A) The French emperor, Napoleon III, was a particularly intriguing character. He was a poor strategist and a serial womanizer—deeply insecure and usually inscrutable. Otto von Bismarck described him as “a great unfathomed capacity.” Even his youthful girlfriends found him difficult to read. One marriage prospect later said that Napoleon was so opaque that she worried she would have “broken his head open just to see what was in it.” Lincoln, too, found himself wondering what Napoleon was thinking when the French emperor invaded Mexico during the height of the Civil War.
Q) What do you think are some of the important takeaways of Lincoln’s foreign policy for the present day? How do you think the foreign policy of President Obama is similar or different to President Lincoln’s?
A) In one sense, there’s no comparison—the U.S. was essentially an emerging market in the Civil War era; now it’s the most powerful nation on the planet. But there are some intriguing similarities in the times. The mid-nineteenth century was an information age. The newspaper culture of the Civil War era is not so different from our own world of burgeoning new media. Yet it was also a period of brutal realism, an age that resembles in significant ways our own increasingly multipolar world.
Q) The Lincoln who you portray in your book is in many ways a different man than we think we know. Which aspect of his character most surprised you?

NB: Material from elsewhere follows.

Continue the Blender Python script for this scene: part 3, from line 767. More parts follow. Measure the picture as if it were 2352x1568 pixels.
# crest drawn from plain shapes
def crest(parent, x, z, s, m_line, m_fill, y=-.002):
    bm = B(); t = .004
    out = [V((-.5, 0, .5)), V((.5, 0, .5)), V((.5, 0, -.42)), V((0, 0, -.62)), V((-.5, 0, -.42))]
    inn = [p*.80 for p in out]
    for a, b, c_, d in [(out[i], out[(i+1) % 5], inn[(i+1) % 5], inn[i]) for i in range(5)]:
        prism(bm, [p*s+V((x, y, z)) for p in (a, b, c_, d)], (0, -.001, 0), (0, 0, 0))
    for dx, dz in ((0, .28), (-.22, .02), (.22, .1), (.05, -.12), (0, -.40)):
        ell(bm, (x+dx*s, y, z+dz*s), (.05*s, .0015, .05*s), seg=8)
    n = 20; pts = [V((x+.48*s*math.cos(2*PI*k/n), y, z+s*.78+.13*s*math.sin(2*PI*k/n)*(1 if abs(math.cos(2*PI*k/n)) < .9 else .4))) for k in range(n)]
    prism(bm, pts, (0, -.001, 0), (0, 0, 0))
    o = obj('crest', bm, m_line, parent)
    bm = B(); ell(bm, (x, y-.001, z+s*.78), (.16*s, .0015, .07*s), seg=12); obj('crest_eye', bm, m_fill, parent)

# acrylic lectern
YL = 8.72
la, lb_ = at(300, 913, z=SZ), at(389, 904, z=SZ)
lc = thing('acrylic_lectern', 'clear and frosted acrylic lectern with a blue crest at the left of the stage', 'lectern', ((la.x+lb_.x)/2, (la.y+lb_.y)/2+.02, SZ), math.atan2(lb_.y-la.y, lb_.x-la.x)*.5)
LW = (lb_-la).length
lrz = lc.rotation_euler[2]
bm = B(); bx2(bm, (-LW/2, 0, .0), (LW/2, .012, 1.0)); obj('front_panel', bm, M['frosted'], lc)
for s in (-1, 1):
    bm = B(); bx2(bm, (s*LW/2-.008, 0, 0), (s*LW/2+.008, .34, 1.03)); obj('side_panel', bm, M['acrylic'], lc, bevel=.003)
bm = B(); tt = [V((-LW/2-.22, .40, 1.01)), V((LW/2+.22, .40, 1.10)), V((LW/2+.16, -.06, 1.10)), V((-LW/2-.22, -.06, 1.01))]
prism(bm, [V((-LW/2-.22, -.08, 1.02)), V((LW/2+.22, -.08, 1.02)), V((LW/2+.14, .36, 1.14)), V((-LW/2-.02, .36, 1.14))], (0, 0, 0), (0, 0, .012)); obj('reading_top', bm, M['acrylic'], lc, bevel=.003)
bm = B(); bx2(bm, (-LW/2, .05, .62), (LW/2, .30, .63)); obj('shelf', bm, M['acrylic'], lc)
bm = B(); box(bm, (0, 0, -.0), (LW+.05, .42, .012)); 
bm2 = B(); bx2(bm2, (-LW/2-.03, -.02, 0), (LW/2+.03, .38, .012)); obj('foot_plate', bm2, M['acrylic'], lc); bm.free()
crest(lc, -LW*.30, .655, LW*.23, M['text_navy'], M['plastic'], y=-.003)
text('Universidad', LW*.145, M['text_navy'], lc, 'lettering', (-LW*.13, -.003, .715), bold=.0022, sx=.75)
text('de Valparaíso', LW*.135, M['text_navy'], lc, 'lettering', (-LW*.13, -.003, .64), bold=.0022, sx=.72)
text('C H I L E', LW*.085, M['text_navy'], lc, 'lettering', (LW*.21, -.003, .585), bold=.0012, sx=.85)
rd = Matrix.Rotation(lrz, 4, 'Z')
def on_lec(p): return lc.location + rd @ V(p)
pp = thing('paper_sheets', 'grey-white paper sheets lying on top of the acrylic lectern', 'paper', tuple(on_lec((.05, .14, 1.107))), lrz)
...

A) I was genuinely surprised by the scope of his worldview. We learn in grade school that European politics played some role in his decision to issue the Emancipation Proclamation. But Lincoln was constantly thinking about America’s place in the world. His first political handbill, nearly thirty years before the outbreak of the Civil War, argued that local schools should teach students more about foreign cultures. His economic vision as a Whig coming up in Illinois politics was all about building roads and canals—important links to the outside world. By the time he took office, he was making the case that the “central idea” of the looming war was to prove “that popular government is not an absurdity.” We’ve all heard Lincoln’s famous lines about America as the world’s “last, best hope.” But there’s a lot more to the story.